Problem details:
Your job is to return the lines between the line holding "Model this scene" and the line holding "random.seed(7)", inclusive, exactly and with no pictures.

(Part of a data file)
== == ==
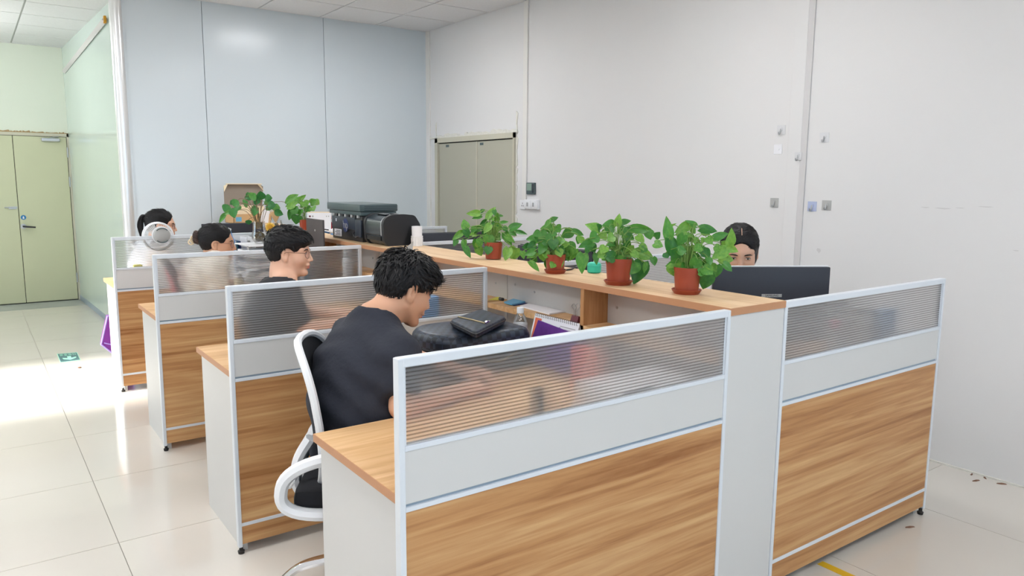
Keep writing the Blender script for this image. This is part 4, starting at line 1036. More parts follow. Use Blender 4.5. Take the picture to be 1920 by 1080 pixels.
printer_small()
def cups():
    c = at(782, 461, 2, HC); t = thing('paper_cup_stack', 'short stack of white ribbed cups at the corner of the black printer', 'cups', (c[0], c[1], HC)); z = HC
    n = 28; pr = [(.034, .0), (.037, .06), (.0375, .066)]
    r = MB(); vs = []
    r.lathe([(.033, z), (.036, z+.055), (.0375, z+.062), (.034, z+.063)], (c[0], c[1], 0), 28).build('lower_cup', M['white_plastic'], t, 30)
    for i in range(14):
        a = 2*PI*i/14; cx, cy = c[0]+.0355*math.cos(a), c[1]+.0355*math.sin(a)
        MB().tube([(c[0]+.0335*math.cos(a), c[1]+.0335*math.sin(a), z+.003), (c[0]+.0358*math.cos(a), c[1]+.0358*math.sin(a), z+.05)], .0022, 5).build('rib', M['white_plastic'], t, True)
    MB().lathe([(.032, z+.063), (.0325, z+.122), (.029, z+.122), (.028, z+.07)], (c[0], c[1], 0), 28).build('upper_cup', M['paper'], t, 30)
    return t
cups()
g = at(768, 471, 2, HC)
t = tag(MB().add([(1.235, 2.19, HC), (1.235, 2.31, HC), (1.238, 2.185, HC+.062), (1.2375, 2.20, HC), (1.2375, 2.31, HC), (1.2405, 2.188, HC+.062)], [(0, 1, 2), (5, 4, 3), (0, 3, 4, 1), (1, 4, 5, 2), (2, 5, 3, 0)]).build('card', M['label_grey'], None), 'grey triangular card standing on the counter behind the man with the bag', 'card')

# ------------------------------------------------------------------ plants
def leaf_mesh(name, m, heart):
    nx, ny = 6, 7; vs = []; fs = []
    for j in range(ny+1):
        v = j/ny
        wv = (math.sin(PI*min(1, v*.93+.07)**.78)**.85)*(1-.25*v) if heart else math.sin(PI*min(1, v*.96+.03)**.85)**.9
        if j == ny: wv = .0
        for i in range(nx+1):
            u = i/nx*2-1
            back = -.10*(abs(u)**1.5)*(1-v)**2 if heart else 0
            vs.append((u*.5*wv, v+back, .10*abs(u)*wv-.16*(v-.35)**2+.03*math.sin(v*7)*u))
    for j in range(ny):
        for i in range(nx): fs.append((j*(nx+1)+i, j*(nx+1)+i+1, (j+1)*(nx+1)+i+1, (j+1)*(nx+1)+i))
    me = bpy.data.meshes.new(name); me.from_pydata(vs, [], fs); me.materials.append(m); smooth_mesh(me, 80); return me
LM_ = [leaf_mesh('leaf', M['leaf'], True), leaf_mesh('leaf', M['leaf'], True), leaf_mesh('leaf', M['leaf_far'], False)]
RH = Vector((math.cos(YAW), math.sin(YAW), 0)); TC = Vector((math.sin(YAW), -math.cos(YAW), 0))   # picture-right and towards-the-viewer, both level
def foliage(parent, base, mpp, leaves, cx, cy, seed, mesh, crown_z, spread, stem_m, stem_r=.0016, stems=True, extra=0):
    """leaves: (base u, base v, tip u, tip v, width) in plant units around (cx, cy); each gets its own depth"""
    rg = random.Random(seed); base = Vector(base)
    leaves = list(leaves); us = [l[0] for l in leaves]; vs_ = [l[1] for l in leaves]
    for _ in range(extra):
        l = rg.choice(leaves); k = rg.uniform(.35, .8); x_, y_ = cx+(l[0]-cx)*k, (cy-crown_z/mpp)+(l[1]-cy+crown_z/mpp)*k; a = rg.uniform(-.5, 3.6)
        leaves.append((x_, y_, x_+math.cos(a)*l[4]*1.05, y_+math.sin(a)*l[4]*1.05, l[4]*.95))
    for (bx, by, tx, ty, wd) in leaves:
        dz = rg.uniform(-1, 1)*spread
        b = base+RH*((bx-cx)*mpp)+Vector((0, 0, -(by-cy)*mpp))+TC*dz
        tp = base+RH*((tx-cx)*mpp)+Vector((0, 0, -(ty-cy)*mpp))+TC*(dz+rg.uniform(-.3, .7)*spread*.6)
        ax = tp-b; ln = ax.length
        if ln < 1e-4: continue
        y = ax/ln; nrm = (TC*1.0+Vector((0, 0, rg.uniform(.1, .7)))+RH*rg.uniform(-.45, .45)); nrm = (nrm-y*nrm.dot(y)).normalized(); x = y.cross(nrm)
        wm = wd*mpp*1.38
        me = mesh; o = bpy.data.objects.new('leaf', me); COL.objects.link(o); o.parent = parent
        L_ = Vector(world_loc(parent)); q = b-L_
        o.matrix_local = Matrix(((x.x*wm, y.x*ln, nrm.x*ln, q.x), (x.y*wm, y.y*ln, nrm.y*ln, q.y), (x.z*wm, y.z*ln, nrm.z*ln, q.z), (0, 0, 0, 1)))
        if stems:
            r0 = base+Vector((rg.uniform(-.018, .018), rg.uniform(-.018, .018), crown_z)); up = max(b.z, r0.z)+.03+.25*abs((b-r0).dot(RH))*.3
            m1 = r0.lerp(b, .35); m1.z = max(m1.z, r0.z+(up-r0.z)*.75); m2 = r0.lerp(b, .8); m2.z = max(m2.z, b.z+.012)
            MB().tube(sweep([r0, m1, m2, b+y*ln*.05]), stem_r, 4).build('stem', stem_m, parent, True)
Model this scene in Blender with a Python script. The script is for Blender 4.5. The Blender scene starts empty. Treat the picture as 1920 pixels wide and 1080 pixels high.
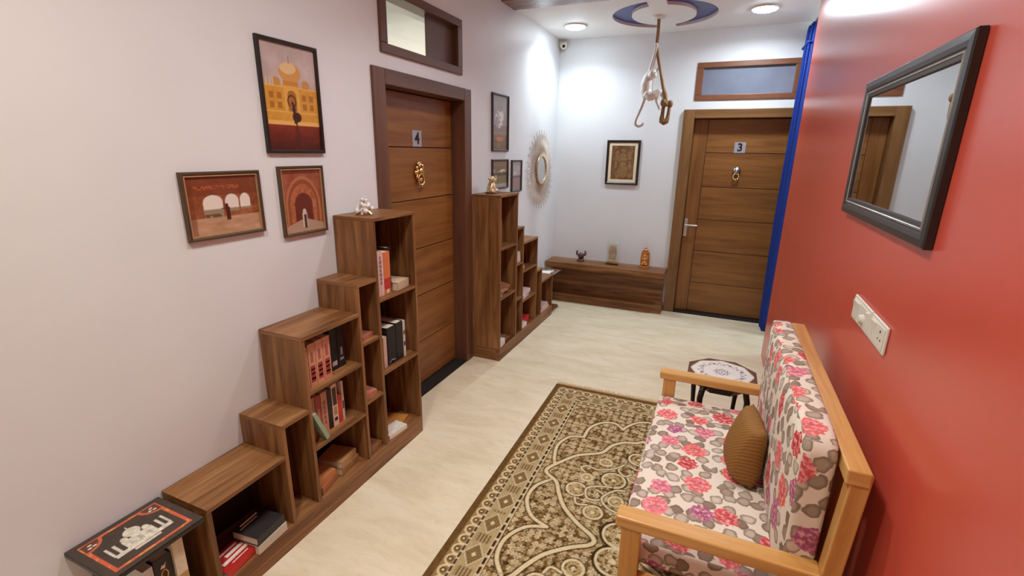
import bpy, bmesh, math, random
import numpy as np
from mathutils import Vector, Matrix, Quaternion

# ------------------------------------------------------------------ camera, world, lights, exposure
SC = bpy.context.scene
COL = SC.collection
random.seed(7)

CX, CH, YAW, PITCH, ROLL, FPX = 1.8167, 1.7135, 0.4045, -0.2772, 0.0158, 898.66
L, W, H = 5.478, 2.31, 2.883          # back wall, red wall, far ceiling height
H2 = 3.06                             # ceiling over the near part
YR = 4.53                             # far end of the red wall

def make_camera():
    f = Vector((-math.sin(YAW)*math.cos(PITCH), math.cos(YAW)*math.cos(PITCH), math.sin(PITCH)))
    r = Vector((math.cos(YAW), math.sin(YAW), 0)); u = r.cross(f)
    c, s = math.cos(ROLL), math.sin(ROLL)
    r2, u2 = c*r + s*u, -s*r + c*u
    cam = bpy.data.cameras.new('camera'); o = bpy.data.objects.new('camera', cam)
    m = Matrix((r2, u2, -f)).transposed().to_4x4(); m.translation = (CX, 0, CH)
    o.matrix_world = m; cam.sensor_width = 36; cam.lens = FPX/1920*36; cam.clip_start = .02
    COL.objects.link(o); SC.camera = o
make_camera()

w = bpy.data.worlds.new('world'); SC.world = w; w.use_nodes = True
w.node_tree.nodes['Background'].inputs[0].default_value = (0.9, 0.85, 0.8, 1)
w.node_tree.nodes['Background'].inputs[1].default_value = 0.25
SC.view_settings.view_transform = 'Standard'; SC.view_settings.look = 'None'
SC.view_settings.gamma = 1; SC.view_settings.use_curve_mapping = False
SC.view_settings.exposure = 0.12

def area(name, loc, size, power, color, rot=(0, 0, 0), shape='DISK', spread=180):
    d = bpy.data.lights.new(name, 'AREA'); d.shape = shape; d.energy = power; d.color = color
    if shape == 'RECTANGLE': d.size, d.size_y = size
    else: d.size = size
    d.spread = math.radians(spread)
    o = bpy.data.objects.new(name, d); o.location = loc; o.rotation_euler = rot; COL.objects.link(o); return o

COOL = (0.80, 0.92, 1.0); WARM = (1.0, 0.98, 0.83); NEUT = (0.97, 0.96, 0.97)
# ceiling downlights (position, power, colour); each has a fixture built further down
DOWN = [((0.33, 4.915, H), 8, COOL), ((1.954, 4.87, H), 13, COOL),
        ((1.05, 2.75, H2), 8, NEUT), ((1.00, 0.30, H2), 17, WARM), ((1.18, 1.60, H2), 12, NEUT)]  # the last one is unseen, added over the sofa to brighten it
for p, e, c in DOWN:
    area('downlight_lamp', (p[0], p[1], p[2]-.036), .17, e, c, spread=165 if p[0] > 1.9 else 120 if p[1] > 2 and p[1] < 3 else 140)
area('passage_lamp', (3.2, 4.95, H-.036), .17, 10, COOL)
area('room_lamp', (-1.5, 3.2, 3.1), .5, 52, (1, .90, .70))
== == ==
Finished answer:
Model this scene in Blender with a Python script. The script is for Blender 4.5. The Blender scene starts empty. Treat the picture as 1920 pixels wide and 1080 pixels high.
import bpy, bmesh, math, random
import numpy as np
from mathutils import Vector, Matrix, Quaternion

# ------------------------------------------------------------------ camera, world, lights, exposure
SC = bpy.context.scene
COL = SC.collection
random.seed(7)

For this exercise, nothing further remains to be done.